▶ Exercise instructions
From the listing that follows, extract every line and set it down unaltered.

━━ Data for the task ━━

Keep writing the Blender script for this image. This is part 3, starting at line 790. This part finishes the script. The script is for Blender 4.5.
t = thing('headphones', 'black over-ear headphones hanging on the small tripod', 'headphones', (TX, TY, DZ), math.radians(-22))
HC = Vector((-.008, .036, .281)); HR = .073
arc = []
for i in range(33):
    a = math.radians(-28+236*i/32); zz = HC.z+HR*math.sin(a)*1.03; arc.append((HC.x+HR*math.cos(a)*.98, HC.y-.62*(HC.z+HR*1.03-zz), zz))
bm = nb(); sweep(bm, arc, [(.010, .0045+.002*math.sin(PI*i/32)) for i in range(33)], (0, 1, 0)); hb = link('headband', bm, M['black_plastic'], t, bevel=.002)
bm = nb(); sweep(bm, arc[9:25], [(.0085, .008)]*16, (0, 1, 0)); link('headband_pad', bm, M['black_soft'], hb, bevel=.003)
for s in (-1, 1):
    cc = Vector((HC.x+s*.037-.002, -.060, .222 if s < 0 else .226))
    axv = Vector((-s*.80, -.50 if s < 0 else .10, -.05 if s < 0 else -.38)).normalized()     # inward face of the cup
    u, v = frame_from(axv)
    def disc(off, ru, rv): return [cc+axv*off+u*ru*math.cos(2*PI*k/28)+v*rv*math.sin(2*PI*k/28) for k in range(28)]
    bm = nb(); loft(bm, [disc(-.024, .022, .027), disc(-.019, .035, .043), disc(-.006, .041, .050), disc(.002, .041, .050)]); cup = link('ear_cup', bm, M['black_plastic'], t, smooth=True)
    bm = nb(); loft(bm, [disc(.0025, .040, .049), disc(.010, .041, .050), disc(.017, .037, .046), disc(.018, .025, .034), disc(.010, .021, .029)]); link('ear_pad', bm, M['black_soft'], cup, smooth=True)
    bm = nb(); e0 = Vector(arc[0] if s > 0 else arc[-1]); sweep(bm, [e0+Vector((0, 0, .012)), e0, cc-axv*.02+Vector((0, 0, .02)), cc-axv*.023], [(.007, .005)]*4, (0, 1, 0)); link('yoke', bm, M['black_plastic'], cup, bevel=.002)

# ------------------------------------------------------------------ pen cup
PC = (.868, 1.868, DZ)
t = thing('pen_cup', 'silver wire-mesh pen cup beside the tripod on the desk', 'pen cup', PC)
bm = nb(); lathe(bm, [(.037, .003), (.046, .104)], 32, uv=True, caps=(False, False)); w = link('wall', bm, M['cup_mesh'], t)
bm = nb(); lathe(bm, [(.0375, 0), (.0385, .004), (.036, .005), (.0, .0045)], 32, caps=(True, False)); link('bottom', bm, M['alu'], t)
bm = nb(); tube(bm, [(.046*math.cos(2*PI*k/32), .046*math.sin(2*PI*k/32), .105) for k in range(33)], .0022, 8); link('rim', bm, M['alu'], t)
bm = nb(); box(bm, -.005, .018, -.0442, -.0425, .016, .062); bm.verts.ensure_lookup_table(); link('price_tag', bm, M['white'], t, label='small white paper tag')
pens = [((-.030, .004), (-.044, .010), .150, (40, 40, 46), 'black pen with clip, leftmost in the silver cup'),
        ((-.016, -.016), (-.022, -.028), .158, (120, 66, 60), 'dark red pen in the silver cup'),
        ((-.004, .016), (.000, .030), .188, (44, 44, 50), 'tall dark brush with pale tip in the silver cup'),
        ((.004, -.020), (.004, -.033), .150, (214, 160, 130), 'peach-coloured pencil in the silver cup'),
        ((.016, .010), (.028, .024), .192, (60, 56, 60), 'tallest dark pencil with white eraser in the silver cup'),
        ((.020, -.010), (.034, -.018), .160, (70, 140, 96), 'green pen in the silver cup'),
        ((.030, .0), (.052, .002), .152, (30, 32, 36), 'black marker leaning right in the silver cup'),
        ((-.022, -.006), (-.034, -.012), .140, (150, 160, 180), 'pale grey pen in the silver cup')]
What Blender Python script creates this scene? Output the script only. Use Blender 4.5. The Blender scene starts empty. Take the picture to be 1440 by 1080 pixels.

━━━

▶ Written solution
Keep writing the Blender script for this image. This is part 3, starting at line 790. This part finishes the script. The script is for Blender 4.5.
t = thing('headphones', 'black over-ear headphones hanging on the small tripod', 'headphones', (TX, TY, DZ), math.radians(-22))
HC = Vector((-.008, .036, .281)); HR = .073
arc = []
for i in range(33):
    a = math.radians(-28+236*i/32); zz = HC.z+HR*math.sin(a)*1.03; arc.append((HC.x+HR*math.cos(a)*.98, HC.y-.62*(HC.z+HR*1.03-zz), zz))
bm = nb(); sweep(bm, arc, [(.010, .0045+.002*math.sin(PI*i/32)) for i in range(33)], (0, 1, 0)); hb = link('headband', bm, M['black_plastic'], t, bevel=.002)
bm = nb(); sweep(bm, arc[9:25], [(.0085, .008)]*16, (0, 1, 0)); link('headband_pad', bm, M['black_soft'], hb, bevel=.003)
for s in (-1, 1):
    cc = Vector((HC.x+s*.037-.002, -.060, .222 if s < 0 else .226))
    axv = Vector((-s*.80, -.50 if s < 0 else .10, -.05 if s < 0 else -.38)).normalized()     # inward face of the cup
    u, v = frame_from(axv)
    def disc(off, ru, rv): return [cc+axv*off+u*ru*math.cos(2*PI*k/28)+v*rv*math.sin(2*PI*k/28) for k in range(28)]
    bm = nb(); loft(bm, [disc(-.024, .022, .027), disc(-.019, .035, .043), disc(-.006, .041, .050), disc(.002, .041, .050)]); cup = link('ear_cup', bm, M['black_plastic'], t, smooth=True)
    bm = nb(); loft(bm, [disc(.0025, .040, .049), disc(.010, .041, .050), disc(.017, .037, .046), disc(.018, .025, .034), disc(.010, .021, .029)]); link('ear_pad', bm, M['black_soft'], cup, smooth=True)
    bm = nb(); e0 = Vector(arc[0] if s > 0 else arc[-1]); sweep(bm, [e0+Vector((0, 0, .012)), e0, cc-axv*.02+Vector((0, 0, .02)), cc-axv*.023], [(.007, .005)]*4, (0, 1, 0)); link('yoke', bm, M['black_plastic'], cup, bevel=.002)

# ------------------------------------------------------------------ pen cup
PC = (.868, 1.868, DZ)
t = thing('pen_cup', 'silver wire-mesh pen cup beside the tripod on the desk', 'pen cup', PC)
bm = nb(); lathe(bm, [(.037, .003), (.046, .104)], 32, uv=True, caps=(False, False)); w = link('wall', bm, M['cup_mesh'], t)
bm = nb(); lathe(bm, [(.0375, 0), (.0385, .004), (.036, .005), (.0, .0045)], 32, caps=(True, False)); link('bottom', bm, M['alu'], t)
bm = nb(); tube(bm, [(.046*math.cos(2*PI*k/32), .046*math.sin(2*PI*k/32), .105) for k in range(33)], .0022, 8); link('rim', bm, M['alu'], t)
bm = nb(); box(bm, -.005, .018, -.0442, -.0425, .016, .062); bm.verts.ensure_lookup_table(); link('price_tag', bm, M['white'], t, label='small white paper tag')
pens = [((-.030, .004), (-.044, .010), .150, (40, 40, 46), 'black pen with clip, leftmost in the silver cup'),
        ((-.016, -.016), (-.022, -.028), .158, (120, 66, 60), 'dark red pen in the silver cup'),
        ((-.004, .016), (.000, .030), .188, (44, 44, 50), 'tall dark brush with pale tip in the silver cup'),
        ((.004, -.020), (.004, -.033), .150, (214, 160, 130), 'peach-coloured pencil in the silver cup'),
        ((.016, .010), (.028, .024), .192, (60, 56, 60), 'tallest dark pencil with white eraser in the silver cup'),
        ((.020, -.010), (.034, -.018), .160, (70, 140, 96), 'green pen in the silver cup'),
        ((.030, .0), (.052, .002), .152, (30, 32, 36), 'black marker leaning right in the silver cup'),
        ((-.022, -.006), (-.034, -.012), .140, (150, 160, 180), 'pale grey pen in the silver cup')]
What Blender Python script creates this scene? Output the script only. Use Blender 4.5. The Blender scene starts empty. Take the picture to be 1440 by 1080 pixels.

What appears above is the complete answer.